1500 Acres of Park, Woodland 


Leeds City Council owns and manages Temple Newsam.

Considerable care has gone into the restoration and maintenance of the house and gardens, comprise over 1500 acres of parkland, woodland and farmland landscaped by Capability Brown.  http://www.leeds.gov.uk/templenewsam/...

Home Farm, within Temple Newsam is ideal for young families and has an extensive range of animals.  It is the largest working rare breeds farm in Europe, and only one of 16 nationally approved by the Rare Breeds Survival Trust. Breeds include Gloucester, Kerry, Irish Moiled, Red Poll, White Park, British White, Beef Shorthorn and Belted Galloway cattle; Kerry Hill, Whitefaced Woodland and Portland sheep, and Golden Guernsey goats

Around the perimeter there are excellent traffic-free cycle routes and many footpaths for all levels of walkers.  Within the wooded area are purpose-built mountain bike trails.

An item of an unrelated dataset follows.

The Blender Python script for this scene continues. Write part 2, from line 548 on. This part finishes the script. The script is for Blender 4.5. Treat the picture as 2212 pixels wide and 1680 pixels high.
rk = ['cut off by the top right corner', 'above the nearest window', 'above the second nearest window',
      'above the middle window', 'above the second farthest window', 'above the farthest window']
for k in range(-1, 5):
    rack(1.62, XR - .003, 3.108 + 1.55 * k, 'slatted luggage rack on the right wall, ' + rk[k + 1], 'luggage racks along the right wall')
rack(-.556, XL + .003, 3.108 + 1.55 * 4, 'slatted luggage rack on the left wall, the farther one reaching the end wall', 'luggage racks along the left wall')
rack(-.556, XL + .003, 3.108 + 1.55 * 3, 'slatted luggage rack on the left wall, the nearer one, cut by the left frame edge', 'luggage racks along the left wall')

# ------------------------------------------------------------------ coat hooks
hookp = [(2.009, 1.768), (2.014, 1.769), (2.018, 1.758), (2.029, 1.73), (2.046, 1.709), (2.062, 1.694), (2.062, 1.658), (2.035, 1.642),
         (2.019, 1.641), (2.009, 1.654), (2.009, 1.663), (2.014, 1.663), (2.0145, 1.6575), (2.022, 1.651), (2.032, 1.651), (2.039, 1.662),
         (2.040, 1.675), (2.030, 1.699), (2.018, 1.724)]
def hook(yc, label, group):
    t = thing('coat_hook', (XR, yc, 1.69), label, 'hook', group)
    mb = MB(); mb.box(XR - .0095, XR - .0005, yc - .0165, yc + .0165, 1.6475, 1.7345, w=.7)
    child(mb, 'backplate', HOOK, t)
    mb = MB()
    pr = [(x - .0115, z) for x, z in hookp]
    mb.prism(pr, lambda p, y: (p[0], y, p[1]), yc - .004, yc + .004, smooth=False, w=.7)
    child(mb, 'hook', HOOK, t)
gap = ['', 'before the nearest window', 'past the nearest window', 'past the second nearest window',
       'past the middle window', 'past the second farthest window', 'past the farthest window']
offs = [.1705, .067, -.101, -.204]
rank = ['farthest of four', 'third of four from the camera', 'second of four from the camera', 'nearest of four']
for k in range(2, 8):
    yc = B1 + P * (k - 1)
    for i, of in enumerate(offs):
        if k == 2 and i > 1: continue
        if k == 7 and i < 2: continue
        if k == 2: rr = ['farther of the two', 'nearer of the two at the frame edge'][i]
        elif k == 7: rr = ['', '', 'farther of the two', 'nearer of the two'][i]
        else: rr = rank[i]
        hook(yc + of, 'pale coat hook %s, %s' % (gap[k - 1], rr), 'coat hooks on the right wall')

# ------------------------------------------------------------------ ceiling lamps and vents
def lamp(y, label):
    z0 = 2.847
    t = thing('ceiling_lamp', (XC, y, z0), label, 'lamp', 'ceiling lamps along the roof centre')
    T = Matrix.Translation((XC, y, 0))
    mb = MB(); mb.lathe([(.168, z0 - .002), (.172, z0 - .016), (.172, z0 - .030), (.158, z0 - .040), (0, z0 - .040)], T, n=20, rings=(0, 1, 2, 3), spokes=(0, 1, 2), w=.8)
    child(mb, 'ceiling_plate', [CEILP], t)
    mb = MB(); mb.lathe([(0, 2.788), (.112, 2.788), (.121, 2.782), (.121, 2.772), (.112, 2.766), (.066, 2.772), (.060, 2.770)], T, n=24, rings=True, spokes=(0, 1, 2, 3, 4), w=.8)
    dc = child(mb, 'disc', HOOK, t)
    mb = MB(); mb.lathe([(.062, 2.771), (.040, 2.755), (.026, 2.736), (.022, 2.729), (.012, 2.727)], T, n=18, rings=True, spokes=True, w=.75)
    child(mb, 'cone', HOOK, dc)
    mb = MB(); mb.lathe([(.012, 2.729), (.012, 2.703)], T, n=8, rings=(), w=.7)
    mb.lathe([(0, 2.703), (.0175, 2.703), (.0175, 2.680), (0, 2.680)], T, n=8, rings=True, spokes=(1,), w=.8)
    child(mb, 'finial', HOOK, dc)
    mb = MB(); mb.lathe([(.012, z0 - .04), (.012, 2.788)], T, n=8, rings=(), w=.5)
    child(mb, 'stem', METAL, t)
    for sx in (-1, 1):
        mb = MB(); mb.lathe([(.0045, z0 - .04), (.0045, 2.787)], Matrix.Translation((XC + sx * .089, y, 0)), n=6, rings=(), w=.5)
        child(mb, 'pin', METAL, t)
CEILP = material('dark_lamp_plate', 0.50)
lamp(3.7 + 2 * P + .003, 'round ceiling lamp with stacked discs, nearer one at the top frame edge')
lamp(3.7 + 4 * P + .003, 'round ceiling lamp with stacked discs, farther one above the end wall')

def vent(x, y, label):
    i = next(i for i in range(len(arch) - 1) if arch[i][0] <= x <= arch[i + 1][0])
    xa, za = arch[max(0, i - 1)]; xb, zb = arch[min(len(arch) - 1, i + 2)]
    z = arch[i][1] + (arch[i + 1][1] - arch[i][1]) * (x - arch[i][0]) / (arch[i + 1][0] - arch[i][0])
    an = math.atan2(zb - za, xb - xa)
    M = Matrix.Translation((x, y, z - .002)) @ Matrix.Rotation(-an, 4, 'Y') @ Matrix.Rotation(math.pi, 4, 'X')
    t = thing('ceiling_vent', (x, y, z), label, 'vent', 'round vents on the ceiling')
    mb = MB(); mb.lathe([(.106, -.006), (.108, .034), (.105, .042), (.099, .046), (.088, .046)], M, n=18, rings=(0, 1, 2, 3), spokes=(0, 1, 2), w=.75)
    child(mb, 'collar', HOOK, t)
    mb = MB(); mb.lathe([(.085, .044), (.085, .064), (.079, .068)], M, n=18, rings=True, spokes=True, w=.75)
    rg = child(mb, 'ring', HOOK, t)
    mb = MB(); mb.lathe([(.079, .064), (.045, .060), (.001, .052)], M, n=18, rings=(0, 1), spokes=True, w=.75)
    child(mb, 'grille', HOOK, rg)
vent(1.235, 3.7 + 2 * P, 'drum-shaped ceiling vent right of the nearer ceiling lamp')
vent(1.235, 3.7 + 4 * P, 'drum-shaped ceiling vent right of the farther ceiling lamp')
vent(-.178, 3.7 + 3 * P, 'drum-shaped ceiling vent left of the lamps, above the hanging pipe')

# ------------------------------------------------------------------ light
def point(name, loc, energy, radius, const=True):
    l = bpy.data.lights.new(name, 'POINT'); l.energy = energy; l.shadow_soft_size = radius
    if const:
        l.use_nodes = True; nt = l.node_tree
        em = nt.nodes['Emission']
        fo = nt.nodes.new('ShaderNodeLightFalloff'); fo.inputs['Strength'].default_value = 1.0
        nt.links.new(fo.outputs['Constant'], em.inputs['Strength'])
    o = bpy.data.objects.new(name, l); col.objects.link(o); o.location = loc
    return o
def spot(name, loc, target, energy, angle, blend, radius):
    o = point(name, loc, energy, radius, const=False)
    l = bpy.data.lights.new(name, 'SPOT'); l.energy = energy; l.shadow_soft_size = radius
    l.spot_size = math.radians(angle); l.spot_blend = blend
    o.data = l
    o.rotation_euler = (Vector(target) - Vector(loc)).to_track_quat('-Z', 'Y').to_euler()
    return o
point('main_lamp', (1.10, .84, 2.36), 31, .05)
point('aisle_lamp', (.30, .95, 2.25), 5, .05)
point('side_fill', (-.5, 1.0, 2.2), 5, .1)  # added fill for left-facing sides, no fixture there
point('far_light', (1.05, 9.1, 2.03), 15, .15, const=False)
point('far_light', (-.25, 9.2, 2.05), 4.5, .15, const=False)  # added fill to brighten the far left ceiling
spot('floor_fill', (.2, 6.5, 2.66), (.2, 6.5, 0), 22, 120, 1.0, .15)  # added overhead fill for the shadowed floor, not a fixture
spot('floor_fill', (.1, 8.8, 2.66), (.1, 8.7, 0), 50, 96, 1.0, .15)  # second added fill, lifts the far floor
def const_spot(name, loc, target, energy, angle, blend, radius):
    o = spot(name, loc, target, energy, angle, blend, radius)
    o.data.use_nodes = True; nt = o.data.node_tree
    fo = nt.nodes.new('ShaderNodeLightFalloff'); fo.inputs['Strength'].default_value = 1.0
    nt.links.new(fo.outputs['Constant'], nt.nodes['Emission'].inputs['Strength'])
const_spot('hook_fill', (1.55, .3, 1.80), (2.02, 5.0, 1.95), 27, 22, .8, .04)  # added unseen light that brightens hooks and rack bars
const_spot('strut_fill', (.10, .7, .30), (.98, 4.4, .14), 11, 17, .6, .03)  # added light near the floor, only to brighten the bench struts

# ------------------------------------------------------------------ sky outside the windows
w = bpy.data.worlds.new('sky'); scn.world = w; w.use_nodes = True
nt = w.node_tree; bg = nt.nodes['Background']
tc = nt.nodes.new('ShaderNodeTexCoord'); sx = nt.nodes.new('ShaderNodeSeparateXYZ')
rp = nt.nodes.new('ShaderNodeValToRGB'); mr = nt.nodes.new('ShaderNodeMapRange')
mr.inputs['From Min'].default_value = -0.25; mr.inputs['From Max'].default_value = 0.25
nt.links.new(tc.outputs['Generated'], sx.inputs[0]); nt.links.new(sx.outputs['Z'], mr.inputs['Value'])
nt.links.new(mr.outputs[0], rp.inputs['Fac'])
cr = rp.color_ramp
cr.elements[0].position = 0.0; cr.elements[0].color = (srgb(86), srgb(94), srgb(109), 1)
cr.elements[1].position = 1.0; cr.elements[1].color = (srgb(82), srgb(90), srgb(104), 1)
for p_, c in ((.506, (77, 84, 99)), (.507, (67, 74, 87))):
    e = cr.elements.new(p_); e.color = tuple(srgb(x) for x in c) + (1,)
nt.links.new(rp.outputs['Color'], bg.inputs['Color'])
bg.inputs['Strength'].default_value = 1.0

There are various areas of Gardens, most famous being the Rhododendron Walk and the Walled Garden with its lean-to Conservatory.



The Domesday Book of 1086 records a manor close to the present day site as 'Neuhusum' meaning 'new houses'. Around 1155 the land became the property of the military-religious order of the Knights Templar, and therefore the pre-fix 'Temple'.

The property then passed on to Thomas Lord Darcy who built the first large house on the site in about 1500-20 on a four-sided courtyard plan. All that remains visible of that house is the central block of the three blocks now standing. It retains many of the original features notably the rectangular bay windows and diaper patterned brickwork.

Darcy was beheaded for treason in 1537 and the property was seized by the crown and given to Henry VIII's niece, Margaret Countess of Lennox. her son, Henry Lord Darnley, the future husband of Mary Queen of Scots, was born in the house.

In 1622, after a period of neglect, Temple Newsam was bought by a wealthy Yorkshire financier, Sir Arthur Ingram, whose descendants lived there for the next 300 years. He remodelled most of the Tudor House, altering the outside two wings. He demolished the fourth wing and added an inscription which, in large letters goes round all three remaining wings.